La storia, anche quella recente, ci insegna che ci sono sciatori di alto livello che sono stati anche validi piloti (e viceversa). A conferma dei punti di contatto tra le discipline.
«Diciamo che se impari a misurare gli spazi in corsa, a prendere le curve nel modo giusto in entrata e in uscita, a dominare la traiettoria come si deve, in linea teorica vai bene sia sugli sci sia in auto. Ultimamente ho fatto dei test in macchina al Mugello e a Monza, e ho avuto la conferma di tutto questo. Un po' come accade anche per chi va in bici, abituato a seguire la linea migliore sul percorso».
La tecnologia influisce sempre più nello sport, sci compreso. Quanto è importante sapersi abituare alle novità ed essere flessibili?
«Ho debuttato in Coppa del Mondo dello sci alpino femminile nel 2000, di cambiamenti ne ho vissuti molti in prima persona. Dagli sci lunghi e stretti degli inizi ai più nuovi sci carving larghi e corti. Poi ovviamente cambiano le durezze e i materiali e un'infinità di componenti. Sono proprio costruiti in maniera diversa, quindi non puoi rimanere ancorato al passato perché i nuovi vanno sempre meglio. Però penso sia giusto che anche la tecnologia si sviluppi modellandosi in base agli sciatori».
Su misura?
«Sì, perché poi ognuno ha preferenze ed esigenze tutte sue».

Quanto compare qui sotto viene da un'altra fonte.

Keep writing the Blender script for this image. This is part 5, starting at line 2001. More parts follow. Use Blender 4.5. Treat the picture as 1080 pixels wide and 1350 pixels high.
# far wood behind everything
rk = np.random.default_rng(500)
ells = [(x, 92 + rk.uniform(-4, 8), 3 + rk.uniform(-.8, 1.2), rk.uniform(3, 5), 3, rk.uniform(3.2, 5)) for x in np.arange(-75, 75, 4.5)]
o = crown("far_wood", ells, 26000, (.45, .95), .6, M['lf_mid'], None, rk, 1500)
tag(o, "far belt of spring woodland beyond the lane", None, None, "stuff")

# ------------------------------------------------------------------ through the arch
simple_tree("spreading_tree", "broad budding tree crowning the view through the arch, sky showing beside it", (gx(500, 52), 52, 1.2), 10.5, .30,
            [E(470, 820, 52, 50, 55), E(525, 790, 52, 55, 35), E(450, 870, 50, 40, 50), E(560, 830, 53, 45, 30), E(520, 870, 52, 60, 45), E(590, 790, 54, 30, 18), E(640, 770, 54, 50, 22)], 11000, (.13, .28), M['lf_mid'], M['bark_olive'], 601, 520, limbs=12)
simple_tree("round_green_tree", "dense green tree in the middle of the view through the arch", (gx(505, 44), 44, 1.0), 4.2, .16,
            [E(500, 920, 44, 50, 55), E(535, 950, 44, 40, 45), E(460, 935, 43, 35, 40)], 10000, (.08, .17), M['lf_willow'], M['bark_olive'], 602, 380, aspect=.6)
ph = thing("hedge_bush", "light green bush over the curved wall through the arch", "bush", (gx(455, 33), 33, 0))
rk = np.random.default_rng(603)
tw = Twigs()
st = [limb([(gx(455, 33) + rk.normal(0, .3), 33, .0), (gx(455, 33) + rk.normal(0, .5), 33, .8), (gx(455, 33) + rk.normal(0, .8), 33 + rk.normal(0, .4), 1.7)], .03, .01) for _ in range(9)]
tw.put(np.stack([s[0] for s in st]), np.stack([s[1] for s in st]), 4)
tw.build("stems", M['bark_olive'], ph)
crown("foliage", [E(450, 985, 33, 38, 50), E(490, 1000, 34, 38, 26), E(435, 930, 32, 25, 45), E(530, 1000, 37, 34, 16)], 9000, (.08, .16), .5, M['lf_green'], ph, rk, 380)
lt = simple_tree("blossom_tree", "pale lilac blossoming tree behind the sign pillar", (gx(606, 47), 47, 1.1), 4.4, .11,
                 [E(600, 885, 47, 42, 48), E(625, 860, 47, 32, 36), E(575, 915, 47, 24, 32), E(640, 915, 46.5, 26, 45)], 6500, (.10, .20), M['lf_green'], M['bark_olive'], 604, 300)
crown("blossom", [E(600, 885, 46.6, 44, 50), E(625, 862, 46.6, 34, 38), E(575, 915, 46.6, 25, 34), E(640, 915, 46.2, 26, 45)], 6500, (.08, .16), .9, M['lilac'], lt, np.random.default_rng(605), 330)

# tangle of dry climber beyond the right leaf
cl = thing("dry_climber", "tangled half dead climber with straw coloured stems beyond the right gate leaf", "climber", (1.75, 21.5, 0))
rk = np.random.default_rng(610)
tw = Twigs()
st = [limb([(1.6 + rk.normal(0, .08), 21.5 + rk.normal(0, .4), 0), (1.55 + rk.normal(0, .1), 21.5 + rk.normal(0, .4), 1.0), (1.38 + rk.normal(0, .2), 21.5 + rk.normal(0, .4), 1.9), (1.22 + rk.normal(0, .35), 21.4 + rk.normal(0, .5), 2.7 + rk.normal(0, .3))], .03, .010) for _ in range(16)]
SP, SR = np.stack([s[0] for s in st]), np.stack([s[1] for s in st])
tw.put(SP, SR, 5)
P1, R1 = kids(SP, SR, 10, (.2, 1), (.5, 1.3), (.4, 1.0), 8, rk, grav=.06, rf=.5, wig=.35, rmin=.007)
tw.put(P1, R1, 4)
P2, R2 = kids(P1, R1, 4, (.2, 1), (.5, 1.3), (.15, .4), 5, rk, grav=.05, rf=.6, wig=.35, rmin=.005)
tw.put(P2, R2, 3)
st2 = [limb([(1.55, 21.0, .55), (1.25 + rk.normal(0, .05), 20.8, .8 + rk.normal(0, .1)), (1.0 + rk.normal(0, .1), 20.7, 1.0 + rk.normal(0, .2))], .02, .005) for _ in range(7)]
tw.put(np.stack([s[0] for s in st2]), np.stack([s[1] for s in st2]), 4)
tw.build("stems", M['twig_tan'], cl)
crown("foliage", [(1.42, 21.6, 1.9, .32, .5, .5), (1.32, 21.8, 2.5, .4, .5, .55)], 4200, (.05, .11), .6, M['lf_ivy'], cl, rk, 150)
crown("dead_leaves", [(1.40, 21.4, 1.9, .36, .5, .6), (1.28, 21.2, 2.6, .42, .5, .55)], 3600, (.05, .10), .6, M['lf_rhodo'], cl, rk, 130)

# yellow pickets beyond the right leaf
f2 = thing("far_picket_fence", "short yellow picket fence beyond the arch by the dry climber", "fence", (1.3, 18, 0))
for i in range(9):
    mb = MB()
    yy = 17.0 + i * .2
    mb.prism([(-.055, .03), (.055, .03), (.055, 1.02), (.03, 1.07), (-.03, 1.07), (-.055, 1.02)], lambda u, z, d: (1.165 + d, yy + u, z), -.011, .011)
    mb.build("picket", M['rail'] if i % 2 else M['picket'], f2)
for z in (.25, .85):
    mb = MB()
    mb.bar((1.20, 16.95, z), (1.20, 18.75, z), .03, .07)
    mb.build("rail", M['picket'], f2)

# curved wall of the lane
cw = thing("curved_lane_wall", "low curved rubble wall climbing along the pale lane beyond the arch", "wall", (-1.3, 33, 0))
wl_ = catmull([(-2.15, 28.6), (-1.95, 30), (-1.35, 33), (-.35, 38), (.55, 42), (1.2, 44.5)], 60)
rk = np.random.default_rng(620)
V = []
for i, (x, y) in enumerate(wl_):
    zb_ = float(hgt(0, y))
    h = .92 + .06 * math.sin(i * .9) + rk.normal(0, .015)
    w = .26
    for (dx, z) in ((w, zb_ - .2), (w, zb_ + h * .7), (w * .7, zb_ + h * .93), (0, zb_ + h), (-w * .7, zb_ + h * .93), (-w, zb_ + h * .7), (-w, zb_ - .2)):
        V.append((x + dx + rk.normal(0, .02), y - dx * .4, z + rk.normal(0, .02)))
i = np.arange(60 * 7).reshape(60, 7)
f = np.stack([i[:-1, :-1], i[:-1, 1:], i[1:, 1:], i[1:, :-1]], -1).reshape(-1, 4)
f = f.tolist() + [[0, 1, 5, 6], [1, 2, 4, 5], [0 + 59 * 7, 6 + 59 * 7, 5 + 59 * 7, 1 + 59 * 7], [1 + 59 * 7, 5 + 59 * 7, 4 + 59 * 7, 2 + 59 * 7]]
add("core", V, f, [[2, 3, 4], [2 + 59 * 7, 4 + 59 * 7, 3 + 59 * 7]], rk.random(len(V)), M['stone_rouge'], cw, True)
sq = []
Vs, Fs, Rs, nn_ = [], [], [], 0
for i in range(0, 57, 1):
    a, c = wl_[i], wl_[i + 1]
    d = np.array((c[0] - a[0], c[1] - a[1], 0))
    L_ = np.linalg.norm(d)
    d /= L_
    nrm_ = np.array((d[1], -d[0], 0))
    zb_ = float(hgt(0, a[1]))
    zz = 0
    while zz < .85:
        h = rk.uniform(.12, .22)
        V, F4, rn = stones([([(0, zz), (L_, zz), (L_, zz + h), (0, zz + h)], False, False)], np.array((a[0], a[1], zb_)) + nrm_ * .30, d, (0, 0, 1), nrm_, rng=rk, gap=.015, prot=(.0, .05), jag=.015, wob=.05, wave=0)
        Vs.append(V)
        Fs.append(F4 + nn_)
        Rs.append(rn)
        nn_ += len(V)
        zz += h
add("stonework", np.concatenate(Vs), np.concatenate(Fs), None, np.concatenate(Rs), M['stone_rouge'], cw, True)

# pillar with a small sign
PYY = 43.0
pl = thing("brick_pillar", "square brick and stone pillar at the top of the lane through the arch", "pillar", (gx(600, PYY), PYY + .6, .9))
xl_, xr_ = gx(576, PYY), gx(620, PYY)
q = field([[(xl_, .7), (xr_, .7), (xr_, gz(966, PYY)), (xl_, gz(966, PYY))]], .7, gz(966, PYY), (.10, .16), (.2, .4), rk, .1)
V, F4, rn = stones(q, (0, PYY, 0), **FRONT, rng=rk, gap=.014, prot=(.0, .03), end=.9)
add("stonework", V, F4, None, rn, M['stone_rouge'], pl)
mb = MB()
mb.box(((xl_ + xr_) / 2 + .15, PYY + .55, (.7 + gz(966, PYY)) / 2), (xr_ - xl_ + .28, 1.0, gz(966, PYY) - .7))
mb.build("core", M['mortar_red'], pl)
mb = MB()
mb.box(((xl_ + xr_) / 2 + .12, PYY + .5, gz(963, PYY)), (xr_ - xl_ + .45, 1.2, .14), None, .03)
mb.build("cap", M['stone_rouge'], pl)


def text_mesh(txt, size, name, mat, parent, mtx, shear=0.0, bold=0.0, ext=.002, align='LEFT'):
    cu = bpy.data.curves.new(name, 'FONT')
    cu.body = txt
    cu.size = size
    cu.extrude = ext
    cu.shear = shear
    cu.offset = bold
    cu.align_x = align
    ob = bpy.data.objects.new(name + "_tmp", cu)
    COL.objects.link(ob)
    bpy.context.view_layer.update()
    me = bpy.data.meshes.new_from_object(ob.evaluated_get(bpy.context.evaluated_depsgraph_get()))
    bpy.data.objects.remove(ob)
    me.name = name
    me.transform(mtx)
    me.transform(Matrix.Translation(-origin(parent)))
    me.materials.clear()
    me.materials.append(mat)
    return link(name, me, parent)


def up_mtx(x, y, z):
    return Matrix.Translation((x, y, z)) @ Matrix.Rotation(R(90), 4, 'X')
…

La prima conseguenza del miglioramento della tecnologia si vede nel miglioramento delle prestazioni, in termini di tempi e velocità di punta, che sono sempre più estreme. Qual è stato il tuo rapporto con i cambiamenti di uno sport in continuo aggiornamento?

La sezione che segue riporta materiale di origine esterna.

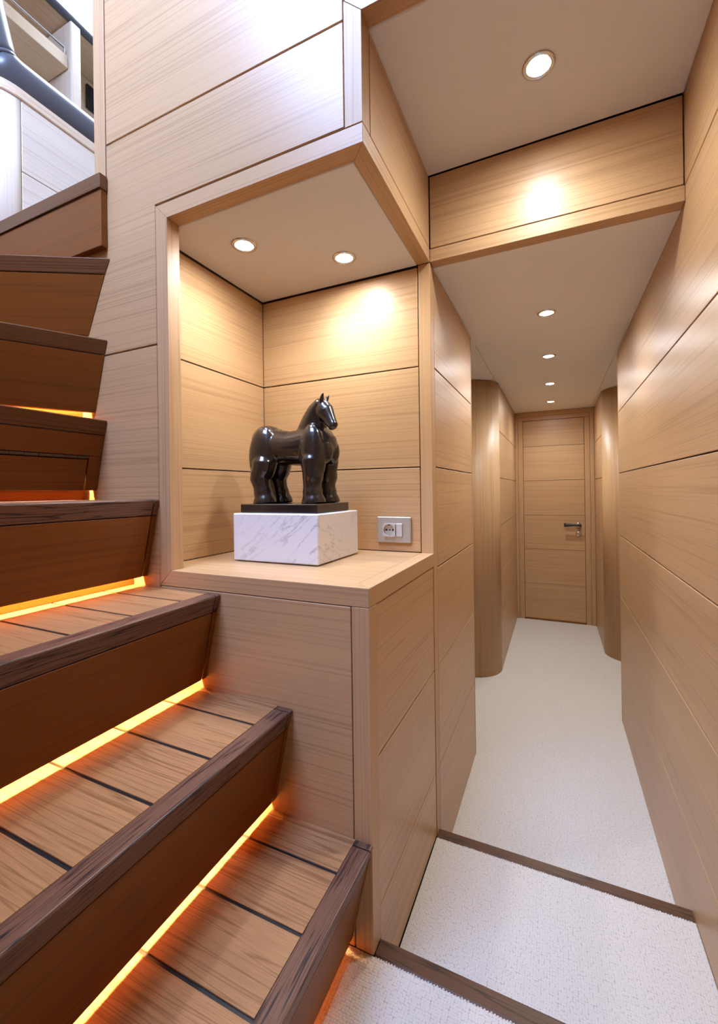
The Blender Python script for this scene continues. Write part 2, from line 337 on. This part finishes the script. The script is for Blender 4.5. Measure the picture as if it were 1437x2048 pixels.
rc = struct(box('wall_recess_right', 1.05, 1.1, 2.8, 4.2, F2, ZC, 'oak_h', bevel=0), 'oak wall at the back of the right side recess', 'wall')
box('recess_side', XR+.086, 1.05, 2.85, 2.895, F2, ZC-.001, 'oak_h', rc)

# ---------------------------------------------------------------- ceilings
cl = struct(box('ceiling', -1.1, 1.1, YB+.051, YD+.06, ZC+.012, ZC+.03, 'gap', bevel=0), 'beige upholstered ceiling panels over the corridor', 'ceiling')
def cpan(x0, x1, y0, y1): box('ceiling_panel', x0+.0008, x1-.0008, y0+.0008, y1-.0008, ZC, ZC+.011, 'ceil', cl, .003)
cpan(XL-.03, XR+.03, YB+d, 2.41); cpan(XL-.005, XR-.004, 2.41, YD+.04)
cpan(-1.05, XL-.005, 2.41, 3.2); cpan(XR-.004, 1.05, 2.41, 3.9); cpan(XL-.1, XL-.005, 3.2, YD); cpan(XR-.004, XR+.1, 3.9, YD)
ch = struct(box('ceiling_high', XL-T, XR, Y0+d+.0005, YB-.001, ZH+.0015, ZH+.03, 'ceil', bevel=.003), 'beige upholstered high ceiling panel at the corridor entrance', 'ceiling')

# ---------------------------------------------------------------- door at the end
dr = struct(thing('door_1', 'x', 'door'), 'flush oak door with horizontal joints at the far end of the corridor', 'door')
lx0, lx1, lz = -.301, .270, .703
lf = box('door_leaf', lx0+.003, lx1-.003, YD+.026, YD+.06, F2+.012, lz-.003, 'gap', dr, 0)
zz = [F2+.012, *G[::-1], lz-.002]
for za, zb in zip(zz, zz[1:]): box('panel', lx0+.003, lx1-.003, YD+.012, YD+.025, za+.0015, zb-.0015, 'oak_h', lf, .001)
box('frame_stile', -.348, lx0, YD, YD+.05, F2, lz-.0005, 'oak_v', dr); box('frame_stile', lx1, .317, YD, YD+.05, F2, lz-.0005, 'oak_v', dr)
box('frame_head', -.348, .317, YD, YD+.05, lz, ZC-.0485, 'oak_x', dr)
box('architrave', -.376, -.3495, YD-.010, YD+.05, F2, ZC-.002, 'oak_v', dr); box('architrave', .3185, .354, YD-.010, YD+.05, F2, ZC-.002, 'oak_v', dr)
box('architrave', -.349, .318, YD-.010, YD+.05, ZC-.048, ZC-.002, 'oak_x', dr)
box('threshold', lx0, lx1, YD, YD+.05, F2, F2+.011, 'teak_h', dr)
hy = YD+.012
hd = lathe('rosette', [(0, 0), (.027, 0), (.027, -.006), (.022, -.010), (.012, -.012), (.012, -.045), (0, -.047)], (.209, hy, -.372), 'y', 'chrome', dr)
hd['label'] = 'round chrome rosette behind the lever'
bm = bmesh.new(); tube_bm(bm, [(.232, hy-.05, -.372), (.205, hy-.052, -.372), (.17, hy-.053, -.371), (.13, hy-.053, -.371), (.10, hy-.052, -.371), (.078, hy-.050, -.371)], [(.010, .012), (.011, .013), (.008, .012), (.009, .016), (.010, .019), (.009, .019)], 14)
lv = fin('lever', bm, 'lever', dr, smooth=True); lv['label'] = 'dark flared lever handle'
lathe('lock_rosette', [(0, 0), (.026, 0), (.026, -.005), (.021, -.009), (0, -.009)], (.208, hy, -.462), 'y', 'chrome', dr)
box('thumb_turn', .203, .213, hy-.026, hy-.0095, -.478, -.446, 'chrome', dr, .002)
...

«Possiamo dire che così come cambiano gli strumenti, così anche uno sciatore deve saper andare avanti e migliorare. Può sembrare un'ossessione che ti porta a voler sempre superare i limiti. Perché non si può aver paura di spingersi più in là, bisogna essere determinati e saper fare sempre uno step avanti. Con la paura purtroppo non si fa molta strada, al massimo puoi rigirarti nel letto più volte prima di dormire».

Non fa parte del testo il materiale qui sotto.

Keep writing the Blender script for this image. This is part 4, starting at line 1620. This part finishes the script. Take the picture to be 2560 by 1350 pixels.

Poi c'è la parte fisica, quella dell'allenamento, quando si suda per preparare le gare. Lo Slalom Gigante, la tua specialità, è un binomio di potenza e controllo. Come si bilanciano queste componenti?
«L'allenamento è fondamentale prima di tutto per non infortunarsi (Manuela Moelgg non ha mai saltato una stagione per infortunio, ndr). Poi bisogna aprire una parentesi sull'alimentazione che, tornando al discorso di prima, è come il carburante per una macchina: senza non si parte, ma deve anche essere quella giusta per te. Se la mia macchina va a benzina, non posso fare il pieno di diesel. Io, ad esempio, per prepararmi facevo tanta bici con mio fratello Manfred (usando pneumatici P Zero Velo™) tra maggio e luglio, quindi parlo di allenamento di resistenza principalmente. Poi quando si avvicinava la stagione trasformavo tutto in quel che mi serviva di più. Nel mio caso, per lo slalom gigante avevo bisogno di velocità, coordinazione, stabilità, esplosività. Poi come sempre più ne fai e meglio è, perché devi interiorizzare tutto e rendere tutto automatico».
Il tuo soprannome è “la tigre”, perché non ti ferma nulla quando sei davanti alla preda, vedi l'obiettivo. Sugli sci quanto conta la componente mentale?
«In questo sport è pieno di atlete di alto livello, l'aspetto psicologico è quello che ti permette di fare la differenza. Io quando indossavo il pettorale avevo una marcia in più, quando sono davanti alla sfida non guardo in faccia a nessuno. Mentre fuori dalla competizione sono un'altra persona».